For once in the history of African internet, the page actually loaded
quickly – before I could figure out the culturally appropriate way to say “this
is porn.” So there we sat…a web page of
bouncing boobs in front of us. Celestine
was stunned, appalled and crestfallen. I
was dying inside.
Celestine believes very deeply in her
religion: a form of born-again Anglicism if I understand it correctly. As such, she does not drink alcohol because
it “blurs her relationship with the Lord.”
However, there appears to be exceptions to this rule. When in the village, I found her weeding the
cassava field, singing and dancing with a half empty jug of palm wine beside
her – at 10am. She did not share. This deep-rooted holy connection has also
made her clairvoyant. To date, these
premonitions have only come to light after they have proven true…but she is
adamant and vocal about her far-reaching powers.
Another of my favorite Celestine moments
occurred just the other day. I have a
jump rope that I exercise with in my room.
At breakfast one morning Celestine asked me about the unusual sounds she
had heard the day before. After much
back and forth to explain the concept of jumping rope for exercise, she
demanded I get it and clear out the living room furniture so she could try. It made for an amusing show while I crammed
down my two giant oil-soaked crepes. Turns
out that, although spastic in her approach, she is better at it than me! But the best was yet to come. Celestine, dripping in sweat, whipped out a
massage book and a floor mat from some previously unknown cranny and proceeded
to demand that I give her a full massage; step by step as the book outlines
it. Since she was telling not asking, I dutifully
proceeded to rub her down to the soundtrack of “Unbreak my Heart” which was
blaring from the neighbor’s radio. Such
is Celestine…
She takes a bit of getting used to. She will bellow out your name and you are
expected to untangle yourself from the mosquito net and appear immediately; often
for simple things like help tying her headscarf or choosing her outfit.
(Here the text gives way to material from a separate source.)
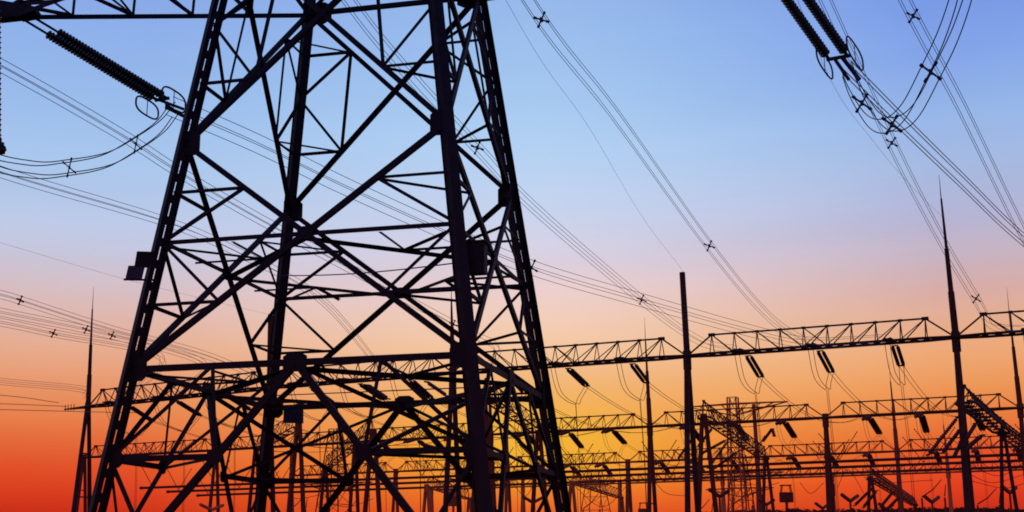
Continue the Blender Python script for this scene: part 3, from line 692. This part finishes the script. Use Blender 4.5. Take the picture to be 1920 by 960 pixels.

She constantly critiques how much I eat,
which is apparently far too little but I am sorry I cannot stomach more than
four potatoes in one day. Under the guide of improving my French, she will randomly
refuse to speak to me in English -- continually repeating the same question
over and over in rapid fire. However,
she never tells me the translation so as far as I am concerned this is just a
fun guessing game where I run through my entire stock of French phrases until
she seems satisfied.
Celestine certainly is not afraid to speak
her mind. For example, Kate was sick to
her stomach before she left and Celestine decided that she was not allowed
bread, her preferred food of choice, and instead must eat only fried
foods. Because a belly full of grease is
exactly what you want when you are nauseous.
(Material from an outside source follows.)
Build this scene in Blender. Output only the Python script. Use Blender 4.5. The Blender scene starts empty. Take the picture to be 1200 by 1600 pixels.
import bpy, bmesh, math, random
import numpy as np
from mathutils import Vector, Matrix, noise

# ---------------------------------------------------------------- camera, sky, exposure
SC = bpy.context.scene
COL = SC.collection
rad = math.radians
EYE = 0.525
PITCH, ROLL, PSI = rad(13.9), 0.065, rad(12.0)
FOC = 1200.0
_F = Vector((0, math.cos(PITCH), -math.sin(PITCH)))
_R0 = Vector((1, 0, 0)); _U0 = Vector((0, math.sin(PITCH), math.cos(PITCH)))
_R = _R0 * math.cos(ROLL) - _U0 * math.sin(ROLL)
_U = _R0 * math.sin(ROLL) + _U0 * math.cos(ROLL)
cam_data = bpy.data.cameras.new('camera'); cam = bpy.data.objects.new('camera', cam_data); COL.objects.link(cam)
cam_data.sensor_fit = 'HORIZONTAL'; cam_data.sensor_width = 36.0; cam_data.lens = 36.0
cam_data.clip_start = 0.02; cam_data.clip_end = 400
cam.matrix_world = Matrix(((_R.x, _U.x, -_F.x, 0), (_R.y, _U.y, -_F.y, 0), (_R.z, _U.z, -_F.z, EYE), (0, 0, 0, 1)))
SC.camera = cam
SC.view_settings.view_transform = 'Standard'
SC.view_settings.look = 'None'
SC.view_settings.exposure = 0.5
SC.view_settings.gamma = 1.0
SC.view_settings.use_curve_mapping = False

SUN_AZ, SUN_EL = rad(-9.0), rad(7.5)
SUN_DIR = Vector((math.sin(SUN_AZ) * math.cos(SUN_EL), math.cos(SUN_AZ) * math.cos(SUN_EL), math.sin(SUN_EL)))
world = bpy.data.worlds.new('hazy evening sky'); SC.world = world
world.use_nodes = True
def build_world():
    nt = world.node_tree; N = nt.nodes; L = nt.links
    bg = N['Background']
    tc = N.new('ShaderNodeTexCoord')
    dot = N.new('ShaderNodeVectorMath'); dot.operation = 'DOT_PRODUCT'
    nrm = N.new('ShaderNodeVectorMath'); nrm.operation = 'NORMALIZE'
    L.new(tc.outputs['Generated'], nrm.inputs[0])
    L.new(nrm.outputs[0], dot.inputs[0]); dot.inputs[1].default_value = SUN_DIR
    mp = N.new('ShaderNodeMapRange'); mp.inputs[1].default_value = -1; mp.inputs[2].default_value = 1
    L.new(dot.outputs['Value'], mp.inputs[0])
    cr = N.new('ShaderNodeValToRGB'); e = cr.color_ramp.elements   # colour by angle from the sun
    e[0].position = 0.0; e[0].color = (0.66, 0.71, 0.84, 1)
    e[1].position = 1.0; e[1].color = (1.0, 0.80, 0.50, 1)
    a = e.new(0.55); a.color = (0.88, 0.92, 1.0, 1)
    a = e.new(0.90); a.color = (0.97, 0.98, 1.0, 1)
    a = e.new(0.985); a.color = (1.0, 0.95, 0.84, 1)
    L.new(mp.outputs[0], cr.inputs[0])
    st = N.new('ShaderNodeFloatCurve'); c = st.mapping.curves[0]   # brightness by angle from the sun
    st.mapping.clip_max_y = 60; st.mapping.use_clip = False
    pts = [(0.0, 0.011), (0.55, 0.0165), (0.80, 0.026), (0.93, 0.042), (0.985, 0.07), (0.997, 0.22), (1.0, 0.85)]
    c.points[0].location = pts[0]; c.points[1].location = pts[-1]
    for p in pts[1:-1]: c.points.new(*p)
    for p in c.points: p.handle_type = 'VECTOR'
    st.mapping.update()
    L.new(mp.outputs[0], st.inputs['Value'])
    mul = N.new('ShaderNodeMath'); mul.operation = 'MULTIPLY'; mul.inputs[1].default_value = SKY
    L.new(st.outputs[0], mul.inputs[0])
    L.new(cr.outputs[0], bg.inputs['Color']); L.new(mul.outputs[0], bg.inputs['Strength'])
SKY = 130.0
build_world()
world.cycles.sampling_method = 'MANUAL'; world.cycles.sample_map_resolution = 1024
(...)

Her righteousness extends to even the little things: she has expressed
open disappointment in my failure to adequately wash my shoes before venturing
to the internet café, despite the fact that it was pouring outside and we were
about to walk through a giant mud hole anyway.
All of this can be challenging,
particularly because you are forced to rely on her for so much. But I choose to believe that it is done out of
love and likely the result of having escorted countless clueless foreigners
through this strange and challenging country.
Furthermore, I suspect nuances of the English language are lost on her,
making some of what she considers innocent requests ring spiteful on our ears. For example, when meals are ready Celestine
will roar “Tracey! Please, can you eat?” It comes across exasperated, but what she
really means is “Dinner is ready.”
Personally, I am the type to find humor in
the obnoxious and view Celestine as more of an amusing ally then a frustrating
overlord. However, I suspect Kate felt
very differently and not without just cause.
The upside is that Celestine expects you to be as forthcoming as she is
– something I commonly struggle with but have been forced to face during my
weeks here.
Even with all that, Celestine is quick to
laugh and can certainly be a good time.
She may not have the genial disposition of Susan and Augustine, but she
has welcomed me into her life with open arms.
And for now, we are stuck together.
With everything else you deal with in Africa, there is not much left to
do but laugh and dance right along with her.